World Kitchen’s Mandate

By Mark Roberti

Randy Peterson first heard of radio frequency identification in the early 1980s, when he read a couple of articles in Science News, one about tagging cattle and the other about tracking high-value items. At the time, he worked in Corning's finance department, handling cost control. The company would take inventory annually, which required it to shut down production for three days and send teams into the warehouses to manually count the physical inventory. "My thought was, 'Wow, wouldn't it be great if we could tag all our pallets and sit in the office and push a button and take physical inventory in a few minutes remotely?'" he recalls.

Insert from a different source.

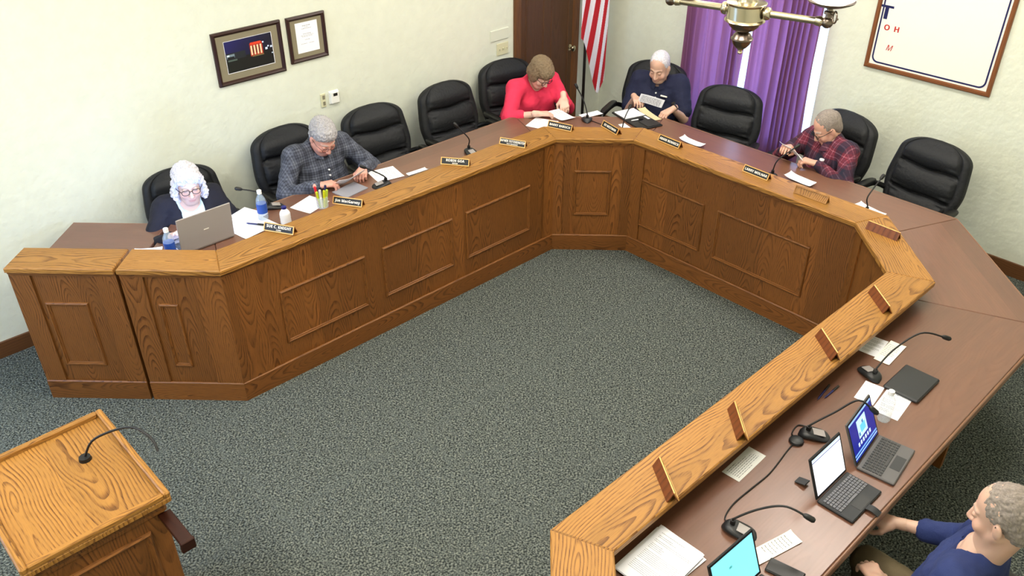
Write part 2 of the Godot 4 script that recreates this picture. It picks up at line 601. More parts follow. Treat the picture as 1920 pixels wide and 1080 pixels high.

While that still isn't technically or financially feasible, Peterson is preparing for the day when it will be. He's now VP of technology for World Kitchen, a manufacturer of consumer housewares, including CorningWare and Pyrex. And he's part of the team that met not only Target's and Wal-Mart's tagging mandates but also his own company's RFID mandate: to meet its customers' tagging requirements in a way that was cost-effective, could scale as customers expanded their requirements and could eventually deliver a return on investment. Our cover story, "How World Kitchen Got It Right," explains how that was done and why it paves the way for internal benefits.

For companies that have to begin tagging pallets and cases for customers, we reveal the best practices associated with meeting RFID mandates, based on the lessons learned by World Kitchen and others (see "The Secrets of Their Success"). And we provide advice on choosing the right RFID label printer-encoders and applicators for your company's needs (see "The Smart Way to Print Smart Labels"). Even if your largest customer is not requiring you to tag thousands of cases, there's a lot to know about choosing these critical pieces of equipment.

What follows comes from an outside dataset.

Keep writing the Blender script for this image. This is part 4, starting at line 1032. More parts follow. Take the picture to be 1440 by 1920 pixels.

Elsewhere in the issue, we look at the use of RFID in the financial sector-not for electronic payments, but to reduce risk and boost customer confidence and loyalty. RFID is being used to track storage devices with valuable customer data, money and other assets. Banks believe RFID could improve customer services. And some insurance companies think RFID could be used to set rates, pay out claims and manage risk (see "Cashing In on RFID's Benefits").

The benefits for insurers are probably several years away, when RFID becomes ubiquitous. World Kitchen's Peterson thinks it will be two years before the technology has evolved to the point where his company can use it to achieve internal efficiencies.

"Our approach is that even though there isn't an ROI today, we have requirements from our customers, and we believe that the technology is going to evolve into something that's very important to our company," he says. "So our goal has been to gain valuable, practical experience in a way that isn't too costly now and sets us up to reap benefits down the road."

Spoken like the hard-nosed former financial cost controller that he is.